The function f is defined by \(\mathrm{f(x) = ax^2 + bx + c}\), where a, b, and c are constants....

1. TRANSLATE the problem information

• Given information:
  • \(\mathrm{f(x) = ax^2 + bx + c}\) (quadratic function)
  • Graph passes through \(\mathrm{(7, 0)}\) and \(\mathrm{(-3, 0)}\)
  • \(\mathrm{a}\) is an integer greater than 1
  • Need to find possible value of \(\mathrm{a + b}\)
• What this tells us: The points \(\mathrm{(7, 0)}\) and \(\mathrm{(-3, 0)}\) are zeros of the function

2. INFER the solution strategy

• Since we know the zeros, we can write the quadratic in factored form
• Key insight: If zeros are 7 and -3, then \(\mathrm{f(x) = a(x - 7)(x + 3)}\)
• We can expand this and compare coefficients to find the relationship between \(\mathrm{a}\) and \(\mathrm{b}\)

3. SIMPLIFY by expanding the factored form

• \(\mathrm{f(x) = a(x - 7)(x + 3)}\)
• \(\mathrm{f(x) = a(x^2 + 3x - 7x - 21)}\)
• \(\mathrm{f(x) = a(x^2 - 4x - 21)}\)
• \(\mathrm{f(x) = ax^2 - 4ax - 21a}\)

4. INFER the coefficient relationships

• Comparing \(\mathrm{ax^2 - 4ax - 21a}\) with \(\mathrm{ax^2 + bx + c}\):
  • Coefficient of \(\mathrm{x^2}\): \(\mathrm{a = a}\) ✓
  • Coefficient of \(\mathrm{x}\): \(\mathrm{b = -4a}\)
  • Constant term: \(\mathrm{c = -21a}\)
• Therefore: \(\mathrm{a + b = a + (-4a) = -3a}\)

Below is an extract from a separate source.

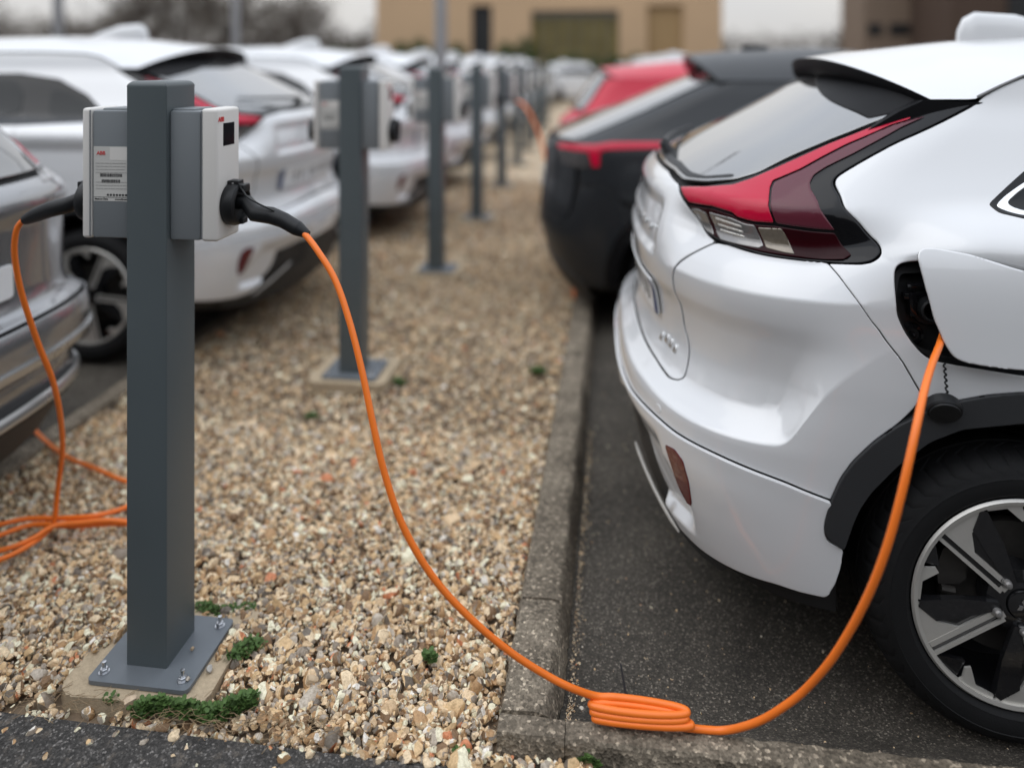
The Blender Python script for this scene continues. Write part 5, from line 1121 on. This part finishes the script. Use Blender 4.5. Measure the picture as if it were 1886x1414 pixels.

5. APPLY CONSTRAINTS to find valid answers

• Since \(\mathrm{a}\) is an integer greater than 1: \(\mathrm{a \geq 2}\)
• This means: \(\mathrm{a + b = -3a \leq -3(2) = -6}\)
• Also, since \(\mathrm{a}\) is an integer, \(\mathrm{-3a}\) must be a multiple of 3
• Checking each choice:
  • A. -6: This works when \(\mathrm{a = 2}\) (since \(\mathrm{-3(2) = -6}\)) ✓
  • B. -3: Would need \(\mathrm{a = 1}\), but \(\mathrm{a \gt 1}\) ✗
  • C. 4: Would need \(\mathrm{-3a = 4}\), so \(\mathrm{a = -4/3}\) (not integer) ✗
  • D. 5: Would need \(\mathrm{-3a = 5}\), so \(\mathrm{a = -5/3}\) (not integer) ✗

Answer: A. -6

Why Students Usually Falter on This Problem

Most Common Error Path:

Weak INFER skill: Students don't recognize that the given points are zeros, so they can't make the connection to factored form. Instead, they try to substitute the points directly into \(\mathrm{f(x) = ax^2 + bx + c}\), creating a system of equations:

• \(\mathrm{49a + 7b + c = 0}\)
• \(\mathrm{9a - 3b + c = 0}\)

This approach is much more complex and often leads to algebraic mistakes or getting stuck completely. This leads to confusion and guessing.

Second Most Common Error:

Inadequate APPLY CONSTRAINTS execution: Students correctly find that \(\mathrm{a + b = -3a}\) but forget that \(\mathrm{a}\) must be an integer greater than 1. They might select Choice B (-3) because it "looks right" without checking that it requires \(\mathrm{a = 1}\), which violates the given constraint.

The Bottom Line:

This problem rewards recognizing the connection between zeros and factored form. Students who miss this key insight face unnecessarily complex algebra, while those who see it can solve it efficiently through strategic reasoning.